● **GOAL**:
Find all the lines with "Python" and gather them.
======== RECORDS FOR THIS TASK
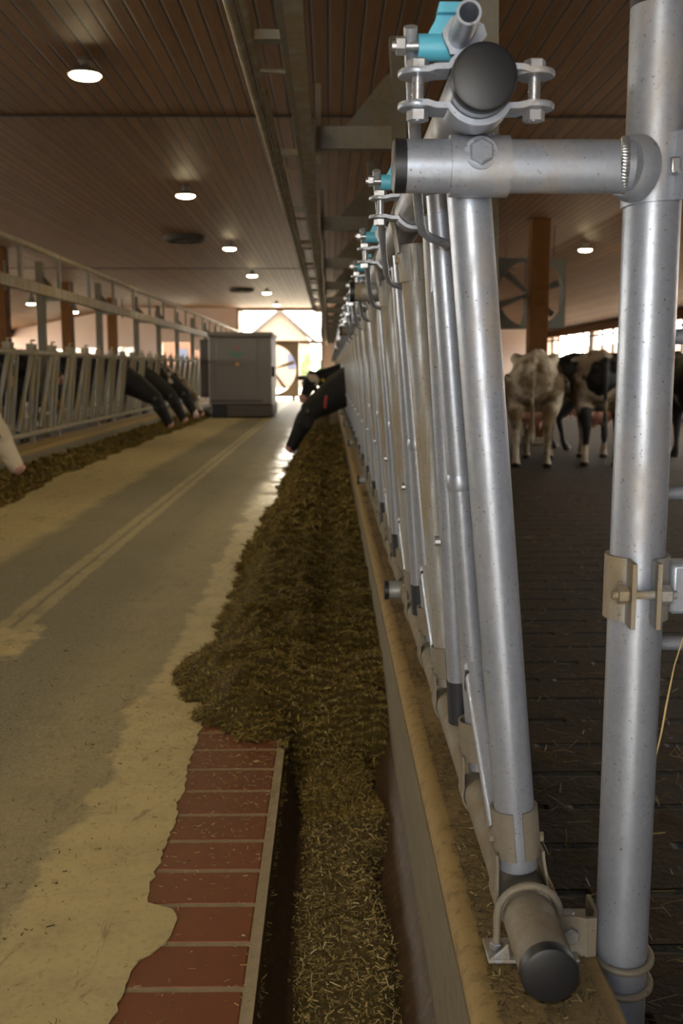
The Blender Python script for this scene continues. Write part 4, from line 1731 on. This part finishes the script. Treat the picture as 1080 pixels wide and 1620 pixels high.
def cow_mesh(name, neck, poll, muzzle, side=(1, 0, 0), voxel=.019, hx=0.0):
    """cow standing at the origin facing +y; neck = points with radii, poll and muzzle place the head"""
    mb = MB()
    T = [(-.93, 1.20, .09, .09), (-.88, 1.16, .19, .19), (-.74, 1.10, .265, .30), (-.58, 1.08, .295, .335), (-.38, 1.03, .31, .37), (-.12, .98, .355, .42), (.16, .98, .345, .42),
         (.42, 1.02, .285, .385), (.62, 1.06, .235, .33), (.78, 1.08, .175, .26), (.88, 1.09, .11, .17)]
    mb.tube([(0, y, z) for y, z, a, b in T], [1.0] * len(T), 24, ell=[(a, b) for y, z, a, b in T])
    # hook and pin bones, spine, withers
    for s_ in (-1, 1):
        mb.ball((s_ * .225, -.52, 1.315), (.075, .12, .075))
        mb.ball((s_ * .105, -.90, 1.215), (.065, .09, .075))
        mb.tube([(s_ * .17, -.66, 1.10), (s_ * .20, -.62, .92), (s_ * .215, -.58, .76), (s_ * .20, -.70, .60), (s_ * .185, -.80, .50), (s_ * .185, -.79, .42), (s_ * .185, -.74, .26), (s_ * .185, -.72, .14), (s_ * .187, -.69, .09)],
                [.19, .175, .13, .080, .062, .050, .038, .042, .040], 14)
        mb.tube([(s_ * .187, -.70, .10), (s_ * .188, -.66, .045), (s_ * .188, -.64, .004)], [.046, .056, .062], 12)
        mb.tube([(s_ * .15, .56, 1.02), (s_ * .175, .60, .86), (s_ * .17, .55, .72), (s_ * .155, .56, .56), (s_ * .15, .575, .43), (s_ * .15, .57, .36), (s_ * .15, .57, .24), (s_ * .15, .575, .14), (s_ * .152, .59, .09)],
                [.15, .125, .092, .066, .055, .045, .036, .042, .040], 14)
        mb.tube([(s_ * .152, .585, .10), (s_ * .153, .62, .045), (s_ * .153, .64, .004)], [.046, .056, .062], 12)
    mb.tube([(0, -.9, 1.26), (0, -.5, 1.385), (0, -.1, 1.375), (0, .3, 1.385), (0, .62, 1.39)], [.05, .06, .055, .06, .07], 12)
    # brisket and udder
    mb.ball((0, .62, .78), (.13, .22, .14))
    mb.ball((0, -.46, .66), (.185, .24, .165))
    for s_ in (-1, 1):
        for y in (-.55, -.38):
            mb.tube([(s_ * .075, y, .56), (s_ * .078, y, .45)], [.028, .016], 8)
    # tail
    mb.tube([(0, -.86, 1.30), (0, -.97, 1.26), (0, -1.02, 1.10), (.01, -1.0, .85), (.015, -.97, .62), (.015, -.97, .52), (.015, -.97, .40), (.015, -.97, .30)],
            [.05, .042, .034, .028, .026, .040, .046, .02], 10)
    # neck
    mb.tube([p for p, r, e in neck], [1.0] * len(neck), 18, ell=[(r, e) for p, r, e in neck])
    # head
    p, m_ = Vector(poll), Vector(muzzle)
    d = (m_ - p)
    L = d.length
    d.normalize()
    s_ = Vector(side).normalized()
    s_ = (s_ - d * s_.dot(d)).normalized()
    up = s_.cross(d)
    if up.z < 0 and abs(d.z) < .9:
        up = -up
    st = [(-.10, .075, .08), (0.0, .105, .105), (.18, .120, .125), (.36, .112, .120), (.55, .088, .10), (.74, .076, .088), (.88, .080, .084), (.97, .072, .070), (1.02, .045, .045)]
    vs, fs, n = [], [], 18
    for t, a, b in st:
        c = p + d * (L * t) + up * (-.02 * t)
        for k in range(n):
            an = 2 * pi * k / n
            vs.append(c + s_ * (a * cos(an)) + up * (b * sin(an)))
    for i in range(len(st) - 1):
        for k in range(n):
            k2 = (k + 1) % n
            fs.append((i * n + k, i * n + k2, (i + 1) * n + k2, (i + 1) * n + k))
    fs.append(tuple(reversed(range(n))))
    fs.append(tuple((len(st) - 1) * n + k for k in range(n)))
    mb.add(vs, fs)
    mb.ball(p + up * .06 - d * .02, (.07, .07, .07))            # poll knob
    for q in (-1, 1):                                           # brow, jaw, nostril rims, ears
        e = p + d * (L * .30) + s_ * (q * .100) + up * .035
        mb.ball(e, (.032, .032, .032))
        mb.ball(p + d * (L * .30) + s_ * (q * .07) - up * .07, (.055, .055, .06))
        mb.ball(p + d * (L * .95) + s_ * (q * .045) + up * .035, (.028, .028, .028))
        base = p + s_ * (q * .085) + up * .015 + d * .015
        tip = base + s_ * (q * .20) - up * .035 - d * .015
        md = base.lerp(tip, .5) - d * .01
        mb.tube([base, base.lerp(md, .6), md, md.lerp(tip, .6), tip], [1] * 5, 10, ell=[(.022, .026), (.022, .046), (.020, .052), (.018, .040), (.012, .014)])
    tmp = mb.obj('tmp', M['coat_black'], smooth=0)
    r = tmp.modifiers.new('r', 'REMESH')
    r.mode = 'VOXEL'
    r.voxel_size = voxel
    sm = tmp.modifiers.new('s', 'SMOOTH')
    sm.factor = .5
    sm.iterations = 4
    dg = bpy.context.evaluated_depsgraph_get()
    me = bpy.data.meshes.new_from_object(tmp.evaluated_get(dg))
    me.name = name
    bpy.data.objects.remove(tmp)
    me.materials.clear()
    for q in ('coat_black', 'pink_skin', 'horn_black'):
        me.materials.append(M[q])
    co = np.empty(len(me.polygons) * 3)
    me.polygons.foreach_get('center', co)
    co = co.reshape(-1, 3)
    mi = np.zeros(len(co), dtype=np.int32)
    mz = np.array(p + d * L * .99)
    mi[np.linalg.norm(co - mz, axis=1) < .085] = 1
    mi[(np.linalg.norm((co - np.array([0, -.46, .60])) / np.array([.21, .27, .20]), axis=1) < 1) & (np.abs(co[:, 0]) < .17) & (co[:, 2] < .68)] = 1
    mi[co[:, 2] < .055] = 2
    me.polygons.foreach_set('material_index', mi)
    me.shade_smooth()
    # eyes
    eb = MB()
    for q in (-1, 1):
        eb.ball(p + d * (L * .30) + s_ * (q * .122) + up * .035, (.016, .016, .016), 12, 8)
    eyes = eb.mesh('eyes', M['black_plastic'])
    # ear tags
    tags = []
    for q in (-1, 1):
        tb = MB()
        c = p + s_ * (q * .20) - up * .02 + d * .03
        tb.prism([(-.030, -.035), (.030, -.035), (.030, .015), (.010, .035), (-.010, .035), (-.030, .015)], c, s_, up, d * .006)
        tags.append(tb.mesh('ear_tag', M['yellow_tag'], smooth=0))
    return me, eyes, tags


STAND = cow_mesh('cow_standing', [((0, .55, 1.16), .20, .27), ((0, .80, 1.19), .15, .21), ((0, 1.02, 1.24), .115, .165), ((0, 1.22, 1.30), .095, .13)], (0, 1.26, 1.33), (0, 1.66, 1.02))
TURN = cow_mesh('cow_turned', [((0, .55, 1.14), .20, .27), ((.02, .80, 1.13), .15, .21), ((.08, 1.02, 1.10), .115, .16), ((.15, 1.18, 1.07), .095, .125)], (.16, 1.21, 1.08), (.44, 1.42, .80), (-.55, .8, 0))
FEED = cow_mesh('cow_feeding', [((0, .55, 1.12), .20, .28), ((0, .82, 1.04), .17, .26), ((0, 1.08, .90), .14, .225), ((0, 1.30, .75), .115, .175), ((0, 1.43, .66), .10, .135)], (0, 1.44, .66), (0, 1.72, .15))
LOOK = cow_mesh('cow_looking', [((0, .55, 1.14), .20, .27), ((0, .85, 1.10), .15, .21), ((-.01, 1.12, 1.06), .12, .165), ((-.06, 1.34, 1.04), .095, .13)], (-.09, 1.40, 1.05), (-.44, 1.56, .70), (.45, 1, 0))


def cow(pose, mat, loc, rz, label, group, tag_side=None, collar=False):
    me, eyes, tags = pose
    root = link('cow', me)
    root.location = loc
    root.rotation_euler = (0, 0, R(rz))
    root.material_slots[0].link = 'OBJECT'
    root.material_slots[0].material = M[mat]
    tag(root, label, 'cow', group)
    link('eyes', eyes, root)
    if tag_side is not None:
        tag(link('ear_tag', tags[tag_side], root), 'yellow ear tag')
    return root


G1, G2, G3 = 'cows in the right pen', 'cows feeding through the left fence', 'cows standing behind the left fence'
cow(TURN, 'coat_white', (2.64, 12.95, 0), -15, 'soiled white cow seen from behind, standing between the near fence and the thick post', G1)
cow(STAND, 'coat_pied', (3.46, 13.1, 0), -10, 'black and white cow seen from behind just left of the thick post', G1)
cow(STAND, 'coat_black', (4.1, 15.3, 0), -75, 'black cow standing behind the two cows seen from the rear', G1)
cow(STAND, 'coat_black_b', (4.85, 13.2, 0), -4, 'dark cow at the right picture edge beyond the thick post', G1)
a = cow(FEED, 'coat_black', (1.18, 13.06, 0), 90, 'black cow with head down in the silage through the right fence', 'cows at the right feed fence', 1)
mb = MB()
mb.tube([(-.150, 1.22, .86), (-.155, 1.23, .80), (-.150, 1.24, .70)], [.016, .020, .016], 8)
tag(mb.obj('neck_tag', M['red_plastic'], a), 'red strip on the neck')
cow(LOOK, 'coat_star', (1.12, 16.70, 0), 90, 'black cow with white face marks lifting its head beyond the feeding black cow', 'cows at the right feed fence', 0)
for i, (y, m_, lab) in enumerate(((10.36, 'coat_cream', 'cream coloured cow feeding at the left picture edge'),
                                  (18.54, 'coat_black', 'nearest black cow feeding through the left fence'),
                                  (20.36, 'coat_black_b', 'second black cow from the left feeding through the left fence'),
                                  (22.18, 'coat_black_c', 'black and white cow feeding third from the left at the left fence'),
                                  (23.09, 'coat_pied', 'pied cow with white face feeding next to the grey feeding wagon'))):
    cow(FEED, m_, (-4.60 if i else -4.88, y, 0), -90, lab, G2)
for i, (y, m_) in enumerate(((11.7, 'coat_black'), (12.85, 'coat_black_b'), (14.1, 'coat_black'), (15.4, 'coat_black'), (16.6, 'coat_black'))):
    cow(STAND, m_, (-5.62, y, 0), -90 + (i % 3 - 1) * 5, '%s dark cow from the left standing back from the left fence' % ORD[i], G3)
================
======== RECORDS FOR THIS TASK
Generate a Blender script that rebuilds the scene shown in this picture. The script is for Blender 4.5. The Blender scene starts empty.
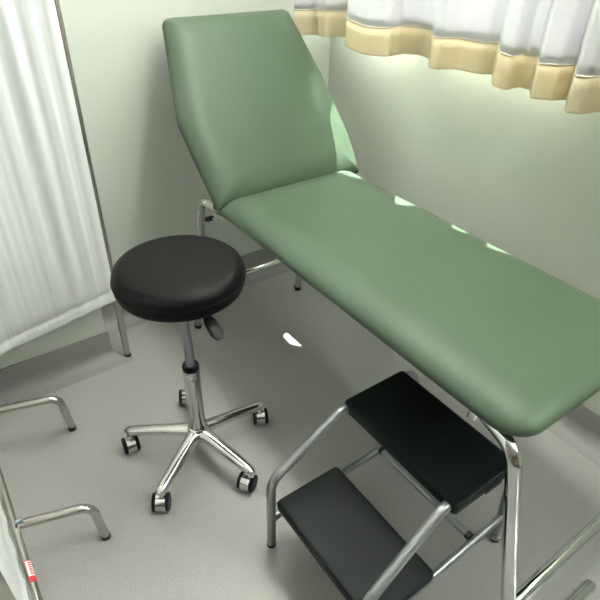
================
======== RECORDS FOR THIS TASK
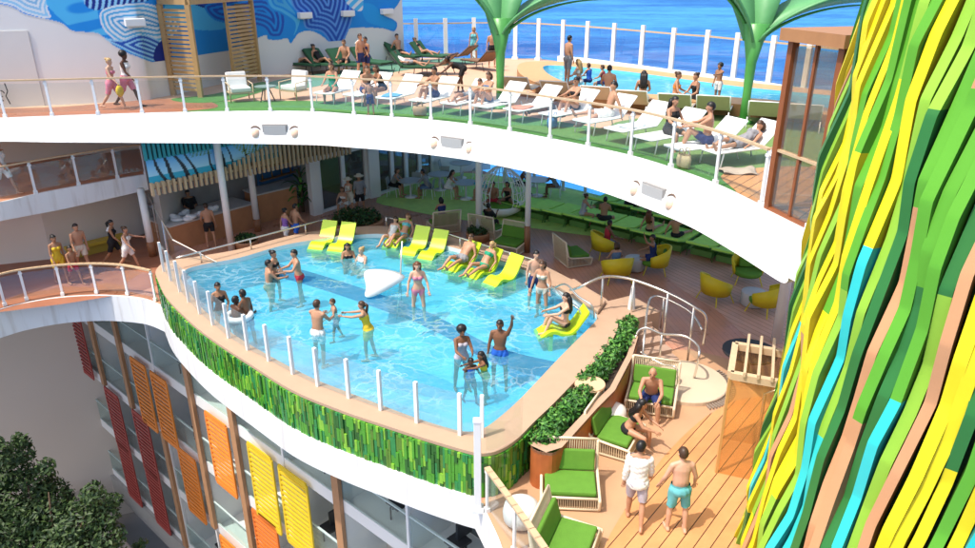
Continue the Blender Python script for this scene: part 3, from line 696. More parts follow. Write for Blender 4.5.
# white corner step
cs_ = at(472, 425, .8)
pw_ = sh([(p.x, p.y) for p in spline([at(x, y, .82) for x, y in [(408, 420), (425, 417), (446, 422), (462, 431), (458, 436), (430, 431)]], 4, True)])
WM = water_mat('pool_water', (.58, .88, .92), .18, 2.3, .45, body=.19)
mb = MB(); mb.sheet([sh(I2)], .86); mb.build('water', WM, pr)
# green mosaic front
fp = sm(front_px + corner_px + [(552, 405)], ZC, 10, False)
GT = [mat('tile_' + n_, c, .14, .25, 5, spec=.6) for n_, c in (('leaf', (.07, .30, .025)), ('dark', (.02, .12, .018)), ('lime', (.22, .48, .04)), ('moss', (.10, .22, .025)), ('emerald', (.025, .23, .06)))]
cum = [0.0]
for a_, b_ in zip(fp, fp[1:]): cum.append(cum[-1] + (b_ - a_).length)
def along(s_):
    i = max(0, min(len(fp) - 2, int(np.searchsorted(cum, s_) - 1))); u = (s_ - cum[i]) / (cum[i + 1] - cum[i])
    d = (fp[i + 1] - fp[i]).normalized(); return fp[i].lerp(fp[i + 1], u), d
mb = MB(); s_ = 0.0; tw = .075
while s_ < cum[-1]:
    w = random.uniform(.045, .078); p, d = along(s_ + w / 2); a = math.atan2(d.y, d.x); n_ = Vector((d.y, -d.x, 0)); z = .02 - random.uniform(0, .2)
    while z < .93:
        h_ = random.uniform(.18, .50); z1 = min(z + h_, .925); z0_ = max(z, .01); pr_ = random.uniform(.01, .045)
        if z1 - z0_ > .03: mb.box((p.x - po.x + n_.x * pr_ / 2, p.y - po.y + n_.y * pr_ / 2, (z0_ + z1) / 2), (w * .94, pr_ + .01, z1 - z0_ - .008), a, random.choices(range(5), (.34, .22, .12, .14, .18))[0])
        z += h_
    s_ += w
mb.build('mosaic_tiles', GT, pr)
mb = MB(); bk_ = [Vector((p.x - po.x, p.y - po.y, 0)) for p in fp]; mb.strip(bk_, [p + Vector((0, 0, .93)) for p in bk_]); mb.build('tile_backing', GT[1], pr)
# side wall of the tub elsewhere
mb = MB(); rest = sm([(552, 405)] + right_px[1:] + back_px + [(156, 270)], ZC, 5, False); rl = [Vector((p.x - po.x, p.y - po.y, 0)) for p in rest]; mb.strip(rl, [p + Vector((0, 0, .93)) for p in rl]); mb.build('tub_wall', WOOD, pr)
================
● **OUTPUT BELOW**:
The Blender Python script for this scene continues. Write part 4, from line 1731 on. This part finishes the script. Treat the picture as 1080 pixels wide and 1620 pixels high.
Continue the Blender Python script for this scene: part 3, from line 696. More parts follow. Write for Blender 4.5.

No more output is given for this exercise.